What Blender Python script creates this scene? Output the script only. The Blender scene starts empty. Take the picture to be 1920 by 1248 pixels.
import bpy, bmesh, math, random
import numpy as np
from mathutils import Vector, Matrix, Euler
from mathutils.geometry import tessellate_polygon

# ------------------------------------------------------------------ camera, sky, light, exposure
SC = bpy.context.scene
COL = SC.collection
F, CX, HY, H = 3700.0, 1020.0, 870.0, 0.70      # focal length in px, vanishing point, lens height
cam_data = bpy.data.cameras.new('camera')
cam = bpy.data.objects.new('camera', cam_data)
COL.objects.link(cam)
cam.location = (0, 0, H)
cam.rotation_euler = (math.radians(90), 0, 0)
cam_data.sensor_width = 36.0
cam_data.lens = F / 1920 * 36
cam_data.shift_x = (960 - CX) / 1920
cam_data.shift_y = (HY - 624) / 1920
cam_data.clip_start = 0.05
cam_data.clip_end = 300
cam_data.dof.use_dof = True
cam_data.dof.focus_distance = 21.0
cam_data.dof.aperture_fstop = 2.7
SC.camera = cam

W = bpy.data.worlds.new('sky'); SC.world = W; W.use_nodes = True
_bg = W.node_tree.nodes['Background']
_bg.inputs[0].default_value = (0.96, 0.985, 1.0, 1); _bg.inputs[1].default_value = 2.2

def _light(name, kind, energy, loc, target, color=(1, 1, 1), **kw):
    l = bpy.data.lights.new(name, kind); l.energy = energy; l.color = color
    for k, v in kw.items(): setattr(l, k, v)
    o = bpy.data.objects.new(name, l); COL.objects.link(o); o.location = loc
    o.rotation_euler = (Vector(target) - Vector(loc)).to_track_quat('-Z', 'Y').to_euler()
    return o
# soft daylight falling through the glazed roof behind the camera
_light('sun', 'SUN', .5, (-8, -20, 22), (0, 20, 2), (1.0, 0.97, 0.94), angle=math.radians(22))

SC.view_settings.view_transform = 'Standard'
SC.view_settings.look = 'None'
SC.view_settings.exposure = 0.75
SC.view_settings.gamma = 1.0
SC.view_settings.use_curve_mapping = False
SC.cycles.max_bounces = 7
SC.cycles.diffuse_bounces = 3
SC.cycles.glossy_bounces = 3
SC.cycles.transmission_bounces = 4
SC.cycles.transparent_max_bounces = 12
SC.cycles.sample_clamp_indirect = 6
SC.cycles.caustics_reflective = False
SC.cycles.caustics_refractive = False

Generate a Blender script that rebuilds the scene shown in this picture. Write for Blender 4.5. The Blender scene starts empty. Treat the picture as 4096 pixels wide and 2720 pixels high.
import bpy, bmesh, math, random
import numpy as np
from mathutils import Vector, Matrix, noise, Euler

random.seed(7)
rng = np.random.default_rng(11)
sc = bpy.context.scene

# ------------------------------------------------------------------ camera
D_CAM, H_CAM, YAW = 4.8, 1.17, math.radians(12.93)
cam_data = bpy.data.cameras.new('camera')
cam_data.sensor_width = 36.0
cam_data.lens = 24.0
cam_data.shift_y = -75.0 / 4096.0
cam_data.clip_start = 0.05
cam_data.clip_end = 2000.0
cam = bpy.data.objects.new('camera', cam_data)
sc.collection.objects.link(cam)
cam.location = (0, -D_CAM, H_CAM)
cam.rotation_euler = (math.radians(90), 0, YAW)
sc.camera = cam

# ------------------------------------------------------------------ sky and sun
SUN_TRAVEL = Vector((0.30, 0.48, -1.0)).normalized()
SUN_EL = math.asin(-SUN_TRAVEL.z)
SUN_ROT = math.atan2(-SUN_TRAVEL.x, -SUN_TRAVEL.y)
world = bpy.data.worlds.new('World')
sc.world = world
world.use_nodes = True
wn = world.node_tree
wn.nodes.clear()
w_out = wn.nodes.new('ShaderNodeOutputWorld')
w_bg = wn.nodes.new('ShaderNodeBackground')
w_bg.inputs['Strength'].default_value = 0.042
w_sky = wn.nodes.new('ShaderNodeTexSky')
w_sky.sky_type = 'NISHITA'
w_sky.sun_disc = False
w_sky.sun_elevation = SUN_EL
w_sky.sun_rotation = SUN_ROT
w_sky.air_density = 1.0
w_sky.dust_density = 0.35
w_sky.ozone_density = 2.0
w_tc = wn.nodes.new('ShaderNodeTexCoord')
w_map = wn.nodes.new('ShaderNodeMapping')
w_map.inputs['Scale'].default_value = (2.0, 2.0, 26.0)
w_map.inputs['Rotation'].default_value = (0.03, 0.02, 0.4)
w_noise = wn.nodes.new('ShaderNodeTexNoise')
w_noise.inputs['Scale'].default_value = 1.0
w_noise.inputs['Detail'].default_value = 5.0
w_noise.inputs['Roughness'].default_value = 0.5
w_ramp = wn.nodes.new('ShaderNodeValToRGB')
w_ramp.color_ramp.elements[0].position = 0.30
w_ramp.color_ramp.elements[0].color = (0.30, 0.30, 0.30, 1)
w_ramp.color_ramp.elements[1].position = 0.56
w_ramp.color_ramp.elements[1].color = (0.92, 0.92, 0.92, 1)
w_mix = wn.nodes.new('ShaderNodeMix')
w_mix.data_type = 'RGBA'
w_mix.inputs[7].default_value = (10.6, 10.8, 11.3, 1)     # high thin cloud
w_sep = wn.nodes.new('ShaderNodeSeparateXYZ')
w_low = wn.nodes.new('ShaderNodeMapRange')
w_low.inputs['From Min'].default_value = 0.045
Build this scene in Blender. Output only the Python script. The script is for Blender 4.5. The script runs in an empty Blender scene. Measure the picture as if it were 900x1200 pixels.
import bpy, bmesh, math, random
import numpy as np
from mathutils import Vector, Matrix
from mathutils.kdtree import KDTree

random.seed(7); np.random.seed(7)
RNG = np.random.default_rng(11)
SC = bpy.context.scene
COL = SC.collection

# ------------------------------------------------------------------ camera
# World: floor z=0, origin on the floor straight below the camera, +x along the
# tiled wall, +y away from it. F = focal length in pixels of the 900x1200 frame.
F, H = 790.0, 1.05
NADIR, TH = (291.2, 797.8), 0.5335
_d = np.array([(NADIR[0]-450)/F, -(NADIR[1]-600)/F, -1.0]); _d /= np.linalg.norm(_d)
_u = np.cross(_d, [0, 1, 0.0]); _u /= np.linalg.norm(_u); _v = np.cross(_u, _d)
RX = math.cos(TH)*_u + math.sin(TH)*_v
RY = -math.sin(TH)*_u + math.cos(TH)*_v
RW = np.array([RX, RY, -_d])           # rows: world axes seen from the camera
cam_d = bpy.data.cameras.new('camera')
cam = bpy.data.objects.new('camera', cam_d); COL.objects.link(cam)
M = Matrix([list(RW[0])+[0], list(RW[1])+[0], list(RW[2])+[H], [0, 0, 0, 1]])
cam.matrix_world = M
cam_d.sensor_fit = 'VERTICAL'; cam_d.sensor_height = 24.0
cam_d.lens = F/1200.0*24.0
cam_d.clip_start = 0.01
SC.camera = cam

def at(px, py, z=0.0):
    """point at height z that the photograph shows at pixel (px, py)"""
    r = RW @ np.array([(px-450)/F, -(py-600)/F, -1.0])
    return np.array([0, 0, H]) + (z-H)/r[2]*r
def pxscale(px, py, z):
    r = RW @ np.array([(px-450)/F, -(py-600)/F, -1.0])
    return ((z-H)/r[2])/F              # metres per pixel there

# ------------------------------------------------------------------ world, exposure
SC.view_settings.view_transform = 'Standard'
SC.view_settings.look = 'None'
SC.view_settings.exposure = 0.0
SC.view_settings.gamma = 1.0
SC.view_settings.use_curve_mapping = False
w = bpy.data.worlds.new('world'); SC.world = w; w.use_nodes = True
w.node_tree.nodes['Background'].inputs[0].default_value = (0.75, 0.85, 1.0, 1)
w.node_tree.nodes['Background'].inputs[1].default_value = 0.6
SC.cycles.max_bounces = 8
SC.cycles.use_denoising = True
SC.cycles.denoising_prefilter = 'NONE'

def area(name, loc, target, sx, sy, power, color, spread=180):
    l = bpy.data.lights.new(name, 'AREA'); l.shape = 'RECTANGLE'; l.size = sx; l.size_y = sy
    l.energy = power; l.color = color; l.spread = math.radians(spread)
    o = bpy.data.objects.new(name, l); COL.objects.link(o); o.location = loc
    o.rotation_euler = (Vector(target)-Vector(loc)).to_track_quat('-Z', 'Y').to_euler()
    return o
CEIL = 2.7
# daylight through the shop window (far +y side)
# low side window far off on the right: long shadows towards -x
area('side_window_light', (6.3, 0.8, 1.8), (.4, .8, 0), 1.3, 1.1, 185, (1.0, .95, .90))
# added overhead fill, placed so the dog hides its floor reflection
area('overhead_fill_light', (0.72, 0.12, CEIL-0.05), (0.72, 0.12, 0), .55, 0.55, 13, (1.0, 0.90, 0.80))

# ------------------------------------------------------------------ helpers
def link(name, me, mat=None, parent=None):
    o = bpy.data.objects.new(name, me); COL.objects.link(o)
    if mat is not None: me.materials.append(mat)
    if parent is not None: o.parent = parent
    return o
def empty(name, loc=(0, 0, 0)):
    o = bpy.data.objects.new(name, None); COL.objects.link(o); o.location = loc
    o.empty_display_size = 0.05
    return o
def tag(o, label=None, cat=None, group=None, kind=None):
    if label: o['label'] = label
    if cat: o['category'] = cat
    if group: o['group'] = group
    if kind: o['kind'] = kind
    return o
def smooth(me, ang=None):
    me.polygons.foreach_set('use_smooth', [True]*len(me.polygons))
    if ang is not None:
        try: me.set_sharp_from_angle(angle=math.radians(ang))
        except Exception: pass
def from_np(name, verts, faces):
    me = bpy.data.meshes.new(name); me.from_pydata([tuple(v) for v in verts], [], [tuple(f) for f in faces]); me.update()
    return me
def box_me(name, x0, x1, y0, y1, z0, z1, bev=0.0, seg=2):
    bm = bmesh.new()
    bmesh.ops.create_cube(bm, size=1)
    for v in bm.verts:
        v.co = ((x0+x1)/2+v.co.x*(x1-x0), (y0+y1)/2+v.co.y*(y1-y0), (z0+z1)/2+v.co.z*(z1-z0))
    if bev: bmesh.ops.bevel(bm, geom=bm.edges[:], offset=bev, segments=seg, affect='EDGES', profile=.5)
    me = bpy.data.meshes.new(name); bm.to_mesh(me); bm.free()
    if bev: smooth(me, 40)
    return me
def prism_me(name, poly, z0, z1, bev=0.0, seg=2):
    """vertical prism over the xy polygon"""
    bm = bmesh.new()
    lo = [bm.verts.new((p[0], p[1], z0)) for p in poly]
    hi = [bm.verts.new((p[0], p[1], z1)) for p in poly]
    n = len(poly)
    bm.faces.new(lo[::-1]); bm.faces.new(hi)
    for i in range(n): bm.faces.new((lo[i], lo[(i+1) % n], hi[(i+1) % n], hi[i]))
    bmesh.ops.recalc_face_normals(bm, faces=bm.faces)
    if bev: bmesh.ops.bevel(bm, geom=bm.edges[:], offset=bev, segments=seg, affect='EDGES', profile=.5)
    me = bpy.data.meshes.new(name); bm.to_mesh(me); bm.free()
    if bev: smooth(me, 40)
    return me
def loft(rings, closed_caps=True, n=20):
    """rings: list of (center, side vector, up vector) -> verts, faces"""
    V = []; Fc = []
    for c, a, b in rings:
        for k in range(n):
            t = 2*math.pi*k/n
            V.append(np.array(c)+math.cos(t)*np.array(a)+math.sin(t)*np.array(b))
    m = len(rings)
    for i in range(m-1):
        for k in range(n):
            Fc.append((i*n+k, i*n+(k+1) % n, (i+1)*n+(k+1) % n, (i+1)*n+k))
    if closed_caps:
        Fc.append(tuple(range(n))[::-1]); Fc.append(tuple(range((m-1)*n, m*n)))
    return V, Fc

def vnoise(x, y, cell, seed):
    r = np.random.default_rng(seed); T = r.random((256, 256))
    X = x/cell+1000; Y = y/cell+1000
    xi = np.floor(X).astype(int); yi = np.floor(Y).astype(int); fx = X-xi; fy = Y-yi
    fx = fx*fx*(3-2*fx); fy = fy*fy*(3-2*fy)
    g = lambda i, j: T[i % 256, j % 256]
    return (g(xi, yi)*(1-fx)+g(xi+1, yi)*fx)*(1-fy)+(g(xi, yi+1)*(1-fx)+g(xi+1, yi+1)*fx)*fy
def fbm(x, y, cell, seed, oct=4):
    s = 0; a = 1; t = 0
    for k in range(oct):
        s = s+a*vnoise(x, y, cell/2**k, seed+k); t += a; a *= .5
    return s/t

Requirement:
Look above and repeat, character for character, the lines from the first one to the line with "from mathutils.geometry import", counting both.

Full output:
What Blender Python script creates this scene? Output the script only. The Blender scene starts empty. Take the picture to be 1920 by 1248 pixels.
import bpy, bmesh, math, random
import numpy as np
from mathutils import Vector, Matrix, Euler
from mathutils.geometry import tessellate_polygon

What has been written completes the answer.